The only decoration was a rose, built into a glove or a neckline, except for the shoes themselves, where intricate fretted work produced leather lace that, in its decorative effect, offset the clean lines of the clothes.

You have to wonder why this elegant outing of desirable fashion, from tailoring to knits, had to end with evening gowns - especially when Ortiz went back to her passion for displaying the body, using sheer fabrics that seem so over. But from the purple color worked into neutrals to the well-chosen proportions, this was collection that put Ferragamo fashion in just the right place.

Etro Fall 2009, Davide Maestri
Veronica Etro was faced with a challenge: How can a house known for intensely decorated fabrics and ethnic wanderings along a hippie trail seem relevant for now? The designer rose to the challenge by literally caging in the excess. Taking a Byzantine theme, which embraced the shiny, gilded fabrics that are the new season's hit, Etro created a lattice of metallic beading that gave a strict, linear structure to the embellished dresses. And where once there were floating hippie de luxe dresses, this show opened with tailoring and with tops and skirts for ordinary daywear.

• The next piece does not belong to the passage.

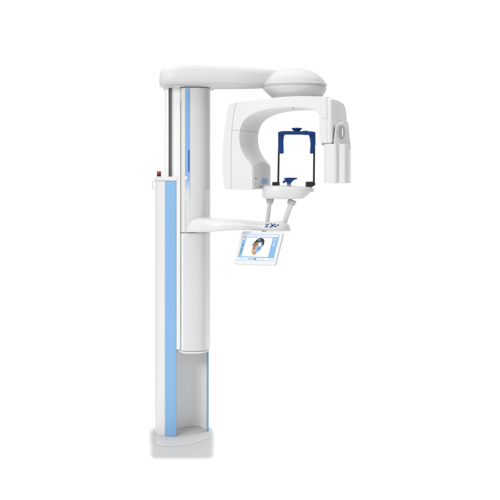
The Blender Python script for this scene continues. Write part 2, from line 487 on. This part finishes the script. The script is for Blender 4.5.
arm_prism(bm, [(321.5, 142.5), (331.0, 142.5), (331.0, 145.2), (321.5, 145.2)], T0 + 3, 10)
obj('pivot_joint', bm, 'seam', blk)

# lower sensor head
bm = B()  # same painted edge highlight, continued down the lower cover
plan = arcplan([(324.2, -30), (324.2, -37), (325.0, -39.5), (327, -40.4)], 4) + arcplan([(334.0, -43.6), (335.8, -43.6), (336.9, -42.6), (337.6, -40.6), (338.4, -40.0), (339.6, -40.9), (341.5, -42.2), (344, -43.4), (347, -41.5), (349.0, -36), (350.3, -28), (350.9, -15), (350.3, 2)], 5) + [(349, 8), (326, 8)]
plan_prism(bm, plan, zat(183.2, -36), zat(143.9, -38))
head = obj('sensor_head', bm, 'white', root, bev=0.8, seg=3, angle=45)
# cradle holding the head, with the thumb wheel
bm = B()  # same painted edge highlight, continued down the lower cover
Yc = -44.5
tab = smooth([(333.2, 148.5, 's'), (334.2, 140), (335.4, 130), (336.0, 125.8), (337.4, 124.2), (340, 123.0), (344.8, 121.6), (347.6, 122.2), (348.7, 124.6), (349.6, 136), (350.5, 143), (350.9, 149.0, 's')], 5)
r0 = []
def cradle_y(px): return -44.6 + max(0, (px - 344)) ** 2 * 0.22 + max(0, 337 - px) * 0.3
for p in tab: r0.append(P(p.x, p.y, cradle_y(p.x)))
r1 = [Vector((q.x, 6, q.z)) for q in r0]
poly_prism(bm, r0, r1)
crd = obj('sensor_cradle', bm, 'satin', head, bev=1.4, seg=4, angle=50)
R = Matrix.Rotation(math.radians(90), 3, 'X')
Rk = Matrix.Rotation(math.radians(14), 3, 'Z') @ R
bm = B(); c = P(341.6, 132.6, -45.2)
# ring then dish
lathe(bm, [(0.92, -0.3), (0.98, 0.12), (1.02, 0.18), (1.06, 0.1), (1.09, -0.6)], (0, 0, 0), 40)
for v in bm.verts:
    q = Vector((v.co.x * 2.9, v.co.y * 6.6, v.co.z * 1.6)); v.co = Rk @ q + c
obj('thumb_ring', bm, 'seam', head, angle=60)
bm = B()  # same painted edge highlight, continued down the lower cover
lathe(bm, [(0.98, 0.0), (0.9, 0.02), (0.6, 0.0), (0.25, -0.02), (0.02, -0.03)], (0, 0, 0), 40)
for v in bm.verts:
    q = Vector((v.co.x * 2.9, v.co.y * 6.6, v.co.z * 1.4)); v.co = Rk @ q + c
obj('thumb_wheel', bm, 'rub', head, angle=60)
bm = B()  # same painted edge highlight, continued down the lower cover
lathe(bm, [(0.02, -0.3), (0.5, 0.1), (0.75, 0.45), (0.5, 0.8), (0.02, 0.95)], (0, 0, 0), 24)
for v in bm.verts:
    q = Vector((v.co.x * 1.1 + 0.9, v.co.y * 6.0, v.co.z * 1.2)); v.co = Rk @ q + c
obj('thumb_ridge', bm, 'white', head, angle=60)

# ================================================================== LOWER SUPPORT ARM
def ring_sec(px, pt, pb, y0, y1, n=40, e=2.6, bot=0.45):
    Yc = (y0 + y1) / 2
    x = 250 + (px - 250) * (D + Yc) / D
    return ring_super(x, zat(pt, Yc), zat(pb, Yc), y0, y1, n, e, bot)
bm = B()  # same painted edge highlight, continued down the lower cover
st = [(196.0, 217.3, 232.2, -11, 10), (199, 217.3, 232.4, -18, 10), (204, 217.4, 232.2, -22, 10), (210, 217.6, 231.8, -27, 8), (218, 218.2, 231.0, -30, 7), (228, 218.9, 230.2, -31, 7),
      (238, 219.5, 229.7, -31, 8), (248, 220.3, 229.6, -30, 10), (256, 221.2, 230.1, -24, 14), (263, 221.9, 230.4, -26, 15), (270, 222.0, 230.7, -27, 16), (277, 221.6, 230.8, -27, 16), (282, 221.2, 230.9, -25, 15),
      (286, 222.0, 230.9, -21, 12), (288.7, 224.2, 230.9, -16, 8), (290.2, 227.2, 230.9, -10, 2)]
rings = [ring_sec(*s) for s in st]
# wrapped root against the carriage
root_rings = []
for px, pt, y0, y1 in ((186.6, 230.2, -12.2, -4), (187.4, 227.5, -13.6, 0), (189.2, 224, -14.8, 4), (191.5, 220.6, -15.4, 8), (194.0, 218.2, -15.8, 10)):
    root_rings.append(ring_sec(px, pt, 232.2, y0, y1))
rings = root_rings + rings[1:]
loft(bm, rings)
sup = obj('support_arm', bm, 'white', root, angle=60)
# raised console under the buttons
bm = B()  # same painted edge highlight, continued down the lower cover
Cq = P(275, 226.5, -16)
# blue keys lying on the sloped front of the arm
keys = [(267.2, 224.6, 1.9, 0.7), (266.6, 226.4, 1.8, 0.7), (271.2, 223.9, 1.0, 0.8), (272.4, 225.6, 1.5, 1.3), (270.6, 227.0, 0.9, 0.6), (274.6, 224.4, 1.3, 0.9), (275.4, 226.4, 1.3, 0.7), (278.0, 225.2, 1.2, 0.7)]
bm.free()

# rods
def rod(a, b, r, name='support_rod'):
    bm = B(); pa, pb_ = Vector(a), Vector(b)
    tube(bm, [pa, pa.lerp(pb_, 0.5), pb_], r, 24)
    o = obj(name, bm, 'white', root, angle=60)
    d = (pb_ - pa).normalized()
    bm = B()
    tube(bm, [pb_ - d * 3.2, pb_ - d * 1.2, pb_ + d * 1.5], r + 1.2, 24, r1=r + 2.0)
    obj('rod_joint', bm, 'grey', o, bev=0.5, angle=40)
    return o
rod(P(266.8, 225.5, 6), P(270.0, 200.2, 4), 2.1)
rod(P(283.6, 224.5, -4), P(291.8, 201.5, -6), 2.6)

# control keys: found on the arm's real surface by ray casting
bpy.context.view_layer.update()
dg = bpy.context.evaluated_depsgraph_get()
cam_w = Vector((250, -D, H)) / S
def on_surface(o, px, py):
    t = P(px, py, 0) / S
    mw = o.matrix_world.inverted()
    a = mw @ cam_w; b = mw @ t
    ok, loc, nrm, _ = o.ray_cast(a, (b - a).normalized())
    if not ok: return None, None
    return (o.matrix_world @ loc) * S, (o.matrix_world.to_3x3() @ nrm).normalized()
for px, py, rx1, ry1 in keys:
    loc, n = on_surface(sup, px, py)
    if loc is None: continue
    q = n.to_track_quat('Z', 'Y').to_matrix()
    bm = B()
    lathe(bm, [(1.0, -0.5), (1.0, 0.25), (0.8, 0.5), (0.1, 0.55)], (0, 0, 0), 18)
    for v in bm.verts: v.co = q @ Vector((v.co.x * rx1, v.co.y * ry1 * 1.15, v.co.z)) + loc
    obj('control_key', bm, 'blue', sup)

# ================================================================== PATIENT TABLE
bm = B()  # same painted edge highlight, continued down the lower cover
def table_ring(py, xl, xr, yd0, yd1, n=56, slope=1.8):
    out = []
    xc, hx = (xl + xr) / 2, (xr - xl) / 2
    yc, hy = (yd0 + yd1) / 2, (yd1 - yd0) / 2
    for k in range(n):
        t = 2 * math.pi * k / n
        c_, s_ = math.cos(t), math.sin(t)
        cx = math.copysign(abs(c_) ** 0.8, c_); sy = math.copysign(abs(s_) ** 0.8, s_)
        px = xc + cx * hx; Y = yc + sy * hy
        row = py + slope * (px - 262) / 50
        out.append(Vector((250 + (px - 250), Y, H + (HY - row))))
    return out
tr = [table_ring(198.6, 267, 299, -14, 14, slope=0.2), table_ring(198.4, 264.2, 302.5, -18, 18, slope=0.2), table_ring(197.4, 262.6, 305.0, -20, 20, slope=0.3), table_ring(195.0, 262.1, 307.5, -21.5, 21.5, slope=0.6),
      table_ring(191.5, 262.2, 310.2, -22.5, 22.5, slope=1.0), table_ring(188.0, 262.4, 312.2, -23, 23, slope=1.4), table_ring(186.4, 262.9, 312.6, -22.6, 22.6), table_ring(185.3, 264.2, 311.8, -21.4, 21.4), table_ring(185.0, 266.2, 309.8, -19.6, 19.6)]
loft(bm, tr)
tab_o = obj('patient_table', bm, 'white', root, angle=50)
bm = B(); lathe(bm, [(0.3, -1.9), (1.7, -1.5), (2.1, 0), (1.7, 1.5), (0.3, 1.9)], P(311.8, 190.2, -8), 20)
obj('table_knob', bm, 'satin', tab_o)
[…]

Trained at Central Saint Martin's in London, Etro produced exemplary work on the theme, which never overwhelmed and was deftly blended with the house's more familiar paisley patterns. It was a fine example of moving a line forward without losing its identity.

As a designer of romantic fashion school, Antonio Marras made an intelligent turn toward the classic, founding his art-inspired collection on a strict grid. The designer listed his inspiration as "Picasso and the Masters," the subject of a recent Paris exhibition, but it was the Cubist floor pattern and the wooden closets as the backdrop that instilled the instant message.

So instead of the rich vein of velvet Victoriana that Marras has mined previously, here was a postwar scenario - the Spanish Civil War perhaps - where the models wore pinstripe and khaki tailoring but tinged with embellishment. It seemed almost as if these women had brightened up their drab outfits with their own imagination: embroidery and appliqué. The result was a fine collection, showing Marras as strong and individual as ever but not oblivious to a changing world.

It is a mystery how Tommaso Aquilano and Roberto Raimondi were able to stage their own carefully crafted show for the Aquilano.Raimondi label, as well as Gianfranco Ferré, where the brand is in financial turmoil.

The two must have worked extremely hard to get both collections together. But maybe they need to draw back at this point and decide what is their USP, or unique selling point. Is it the fact that they make rich clothes that are at the same time young and fresh? Or could it be that they have a spirited way with the back view, so that almost every exit has a drape or an origami fold?

In a nutshell, these talented designers need to decide if they want to be decorators or architects of a fresh, upscale Italian look.